The old creation lives by pride and retribution. I stand up for myself, and if someone gets in my way, I try to get even. We’ve been there, done that, and got the scars to prove it. Now there is a completely different way to live, a way of love and reconciliation and healing and hope. It’s a way many people have never tried before. It’s a way that has been as unthinkable as – well, as the resurrection. That’s the point. Instead of building walls to keep people out of the new creation, Jesus builds bridges and invites everyone to come in. Jesus has ushered in a new world, a new reality, a new creation.

This is why Easter is a big deal. The resurrection of Jesus doesn’t just mean “It’s all right. We’re going to heaven now.” No, it means the reverse. It means that heaven has come to earth and made earth into a new creation. It doesn’t just mean “So there is life after death”, even though there is. Easter means so much more than that. Easter means you can live a beautiful, wonderful kind of life now both before death and after death. Death has lost its power over you. It will still hurt when it happens. But, now instead of being a painful end, death becomes a temporary phase that we pass through as we move on to an even better kind of life with God. Easter speaks of a life that is neither ghostly or unreal, but solid and definite and practical. Though the Easter stories come at the end of the gospels, they are not really about the end of the story. They are really about the beginning of the story. The beginning of God’s new world. The beginning of the kingdom. The beginning of a relationship that we can now have with God. A relationship that Jesus initiates for us. A relationship that will grow. A relationship that will never end. We can now experience an unconditional, never-ending love that sets us free to be who we really are, completely unafraid, healthy, honest, strong, and pain-free.

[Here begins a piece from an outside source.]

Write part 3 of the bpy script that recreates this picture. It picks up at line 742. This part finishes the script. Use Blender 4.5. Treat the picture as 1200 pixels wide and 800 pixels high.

That is why Easter is a big deal. Easter changes everything. Reality has now been altered for all time. Some people will experience this new reality and some will not. If you will step out in faith, believe in Jesus, agree to follow his directions for your life, give up what he tells you has been holding you back, and join with others who are journeying with him through life, you can begin to experience this new reality. Your life can change in ways that you can’t begin to imagine yet. The world becomes a better place than you have dreamed. Jesus gives you a future that you can look forward to, that no thing and nobody can ever take away from you. Don’t miss it. Easter changes everything. Easter is a big deal.